Riffing on Polyamory and Finance

Don’t have anything specific I want to talk about today, or the spoons to put together a nice orderly post about this or that idea.

So I’m just going to take some time to riff on polyamory, finance, and shit and see what we get. Not quite going to be stream of conscious, but something close to that.

“Finance” isn’t a word most people use to talk about personal money matters. My upbringing is showing there, upper-middle class family with a rich grandpa who gave out stock certificates for Christmas. After over 10 years of struggling to put food on the table and keep a roof over my family’s heads, that upbringing has combined with life experience to give me a not-unique-but-certainly-not-common view of money, life, and keeping the bills paid.

But “finance” really just means “money matters”. Whether those money matters are keeping a personal budget, managing the bills for a large polycule, or getting into esoteric things like stocks and bonds and hedge funds it’s all finance.

Similarly, polyamory is really just a way of describing our relationships Whether you are single and polyam, part of a closed triad, building a constellation of relationships stretching across a dozen states and three countries, it’s all polyamory.

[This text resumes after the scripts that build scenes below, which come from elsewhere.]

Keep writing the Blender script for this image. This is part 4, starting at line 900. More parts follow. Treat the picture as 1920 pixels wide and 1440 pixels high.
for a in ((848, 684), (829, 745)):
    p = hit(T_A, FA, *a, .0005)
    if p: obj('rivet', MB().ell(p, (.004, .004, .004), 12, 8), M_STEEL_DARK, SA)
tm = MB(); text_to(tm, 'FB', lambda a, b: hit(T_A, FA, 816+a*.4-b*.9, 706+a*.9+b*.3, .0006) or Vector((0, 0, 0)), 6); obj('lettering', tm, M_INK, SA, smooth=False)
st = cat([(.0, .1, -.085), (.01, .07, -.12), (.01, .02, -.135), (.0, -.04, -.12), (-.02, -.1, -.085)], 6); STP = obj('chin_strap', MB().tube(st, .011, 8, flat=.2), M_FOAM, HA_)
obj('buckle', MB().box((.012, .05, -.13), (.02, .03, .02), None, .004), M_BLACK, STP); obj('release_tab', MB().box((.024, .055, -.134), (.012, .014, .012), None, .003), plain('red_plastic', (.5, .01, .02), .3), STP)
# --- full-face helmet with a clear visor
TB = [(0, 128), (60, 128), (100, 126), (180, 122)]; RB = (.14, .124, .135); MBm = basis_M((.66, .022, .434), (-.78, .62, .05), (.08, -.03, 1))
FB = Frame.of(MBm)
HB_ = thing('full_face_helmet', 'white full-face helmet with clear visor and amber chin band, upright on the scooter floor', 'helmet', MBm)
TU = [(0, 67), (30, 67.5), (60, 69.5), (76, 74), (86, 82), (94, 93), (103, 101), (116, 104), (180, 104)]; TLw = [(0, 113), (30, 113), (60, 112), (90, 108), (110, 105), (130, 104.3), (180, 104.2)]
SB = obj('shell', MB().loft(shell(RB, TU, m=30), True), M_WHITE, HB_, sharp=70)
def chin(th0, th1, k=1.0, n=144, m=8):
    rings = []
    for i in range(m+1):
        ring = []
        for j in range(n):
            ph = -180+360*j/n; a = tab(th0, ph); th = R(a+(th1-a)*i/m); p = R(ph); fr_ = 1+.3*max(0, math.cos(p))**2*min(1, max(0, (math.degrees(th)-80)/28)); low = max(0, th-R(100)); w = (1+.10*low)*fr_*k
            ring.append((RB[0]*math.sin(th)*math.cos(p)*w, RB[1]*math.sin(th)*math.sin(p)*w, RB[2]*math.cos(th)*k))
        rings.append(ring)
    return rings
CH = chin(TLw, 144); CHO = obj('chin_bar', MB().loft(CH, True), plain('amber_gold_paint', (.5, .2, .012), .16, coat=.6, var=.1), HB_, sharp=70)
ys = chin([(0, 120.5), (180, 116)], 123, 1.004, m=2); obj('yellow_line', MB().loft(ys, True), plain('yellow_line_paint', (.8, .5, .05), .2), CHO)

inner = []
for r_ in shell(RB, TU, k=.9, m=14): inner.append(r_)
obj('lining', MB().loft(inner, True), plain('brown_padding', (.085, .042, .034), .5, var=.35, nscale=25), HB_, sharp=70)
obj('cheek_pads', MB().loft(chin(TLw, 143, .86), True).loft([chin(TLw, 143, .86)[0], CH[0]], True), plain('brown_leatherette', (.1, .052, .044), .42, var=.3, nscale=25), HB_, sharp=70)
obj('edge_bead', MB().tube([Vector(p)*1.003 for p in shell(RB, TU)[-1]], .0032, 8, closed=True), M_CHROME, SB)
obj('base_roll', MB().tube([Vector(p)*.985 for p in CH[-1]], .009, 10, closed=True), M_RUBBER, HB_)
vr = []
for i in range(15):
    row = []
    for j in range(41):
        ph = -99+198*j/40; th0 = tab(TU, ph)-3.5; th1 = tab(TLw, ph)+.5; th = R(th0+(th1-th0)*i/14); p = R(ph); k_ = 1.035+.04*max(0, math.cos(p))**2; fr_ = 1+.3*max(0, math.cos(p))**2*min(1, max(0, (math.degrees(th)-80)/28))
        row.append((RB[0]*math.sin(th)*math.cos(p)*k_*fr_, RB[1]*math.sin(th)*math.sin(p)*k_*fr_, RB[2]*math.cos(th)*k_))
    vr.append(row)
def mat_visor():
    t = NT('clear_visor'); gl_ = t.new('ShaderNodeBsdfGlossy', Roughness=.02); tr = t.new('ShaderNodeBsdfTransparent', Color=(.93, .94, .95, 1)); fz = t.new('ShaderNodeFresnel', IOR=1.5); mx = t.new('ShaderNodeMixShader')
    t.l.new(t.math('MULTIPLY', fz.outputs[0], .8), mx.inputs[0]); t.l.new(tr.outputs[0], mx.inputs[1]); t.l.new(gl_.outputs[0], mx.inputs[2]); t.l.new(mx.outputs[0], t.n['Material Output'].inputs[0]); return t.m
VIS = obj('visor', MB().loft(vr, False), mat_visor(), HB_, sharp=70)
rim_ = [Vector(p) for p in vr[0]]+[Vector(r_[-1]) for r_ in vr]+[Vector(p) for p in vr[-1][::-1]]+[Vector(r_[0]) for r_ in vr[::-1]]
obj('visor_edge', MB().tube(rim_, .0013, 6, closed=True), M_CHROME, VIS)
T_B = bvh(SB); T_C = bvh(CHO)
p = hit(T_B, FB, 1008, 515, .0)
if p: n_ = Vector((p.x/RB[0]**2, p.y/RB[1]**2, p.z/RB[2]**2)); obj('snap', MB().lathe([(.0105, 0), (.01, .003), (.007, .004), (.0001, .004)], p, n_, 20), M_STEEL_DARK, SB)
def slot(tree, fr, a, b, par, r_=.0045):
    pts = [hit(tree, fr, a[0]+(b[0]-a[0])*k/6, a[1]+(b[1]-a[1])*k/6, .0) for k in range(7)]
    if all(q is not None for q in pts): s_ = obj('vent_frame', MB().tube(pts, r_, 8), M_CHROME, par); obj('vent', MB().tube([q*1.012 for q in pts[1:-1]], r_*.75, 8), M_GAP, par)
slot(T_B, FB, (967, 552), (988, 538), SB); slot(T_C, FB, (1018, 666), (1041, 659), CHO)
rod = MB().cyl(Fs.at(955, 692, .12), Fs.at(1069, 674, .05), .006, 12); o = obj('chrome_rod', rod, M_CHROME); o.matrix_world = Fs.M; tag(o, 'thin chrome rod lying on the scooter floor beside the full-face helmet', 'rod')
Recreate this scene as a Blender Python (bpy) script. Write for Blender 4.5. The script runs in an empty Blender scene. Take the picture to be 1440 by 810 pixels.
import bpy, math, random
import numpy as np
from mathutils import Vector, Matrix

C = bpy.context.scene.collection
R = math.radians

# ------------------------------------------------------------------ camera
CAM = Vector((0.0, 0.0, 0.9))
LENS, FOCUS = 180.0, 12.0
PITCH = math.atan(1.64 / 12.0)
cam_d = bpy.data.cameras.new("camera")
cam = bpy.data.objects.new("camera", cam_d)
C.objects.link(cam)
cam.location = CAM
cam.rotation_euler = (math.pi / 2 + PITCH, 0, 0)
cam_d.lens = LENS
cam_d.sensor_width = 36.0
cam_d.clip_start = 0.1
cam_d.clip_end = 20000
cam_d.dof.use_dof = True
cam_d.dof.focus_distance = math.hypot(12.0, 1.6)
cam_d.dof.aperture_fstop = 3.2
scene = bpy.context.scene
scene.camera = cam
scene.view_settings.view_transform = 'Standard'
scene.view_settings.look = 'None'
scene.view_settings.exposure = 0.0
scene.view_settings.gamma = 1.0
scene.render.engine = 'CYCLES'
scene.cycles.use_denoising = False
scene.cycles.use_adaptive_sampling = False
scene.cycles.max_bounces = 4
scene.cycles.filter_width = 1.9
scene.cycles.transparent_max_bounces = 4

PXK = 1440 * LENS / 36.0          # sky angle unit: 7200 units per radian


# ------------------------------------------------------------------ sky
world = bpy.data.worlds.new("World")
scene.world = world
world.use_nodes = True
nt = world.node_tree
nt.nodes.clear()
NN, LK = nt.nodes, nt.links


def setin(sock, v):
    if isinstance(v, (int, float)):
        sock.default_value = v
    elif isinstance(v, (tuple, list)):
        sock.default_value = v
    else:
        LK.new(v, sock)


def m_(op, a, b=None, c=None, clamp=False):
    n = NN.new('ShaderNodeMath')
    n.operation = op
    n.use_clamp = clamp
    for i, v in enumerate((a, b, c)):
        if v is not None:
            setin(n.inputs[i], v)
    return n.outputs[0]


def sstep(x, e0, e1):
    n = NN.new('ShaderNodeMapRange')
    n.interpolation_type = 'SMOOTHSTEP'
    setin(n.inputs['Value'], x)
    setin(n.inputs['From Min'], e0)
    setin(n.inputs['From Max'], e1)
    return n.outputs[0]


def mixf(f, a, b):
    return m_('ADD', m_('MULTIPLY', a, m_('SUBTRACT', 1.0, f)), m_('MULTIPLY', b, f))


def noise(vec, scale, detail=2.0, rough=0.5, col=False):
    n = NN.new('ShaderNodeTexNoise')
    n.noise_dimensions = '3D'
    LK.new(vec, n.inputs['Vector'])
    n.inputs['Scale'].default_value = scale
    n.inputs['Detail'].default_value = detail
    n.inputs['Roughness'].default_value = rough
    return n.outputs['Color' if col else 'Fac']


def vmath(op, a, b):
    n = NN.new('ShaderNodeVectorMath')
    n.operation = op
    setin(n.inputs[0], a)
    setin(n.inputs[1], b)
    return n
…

What they both have in common, I think, is priorities.

In polyamory, we have chosen to prioritize our need or desire for multiple relationships over societies push for monogamy. We choose whether to prioritize the individual or the group in our relationships. We choose whether to prioritize entwinement or autonomy.

With finance, you are choosing to prioritize risk or safety. To prioritize now or the future. To prioritize short term goals or long term goals.

Making polyamory and finance work together is, in the end, about knowing your* priorities and making sure your priorities for polyamory and your priorities for finance are supporting each other, not in conflict with each other.

I think I’m going to be exploring this idea of polyamory and finance priorities and how they work (or don’t work) together over the next few weeks. For now, I need to go make breakfast. Catch you later!

*this ‘your’ is both singular or plural, because both your individual priorities and the priorities of the people you are in relationships with are important here.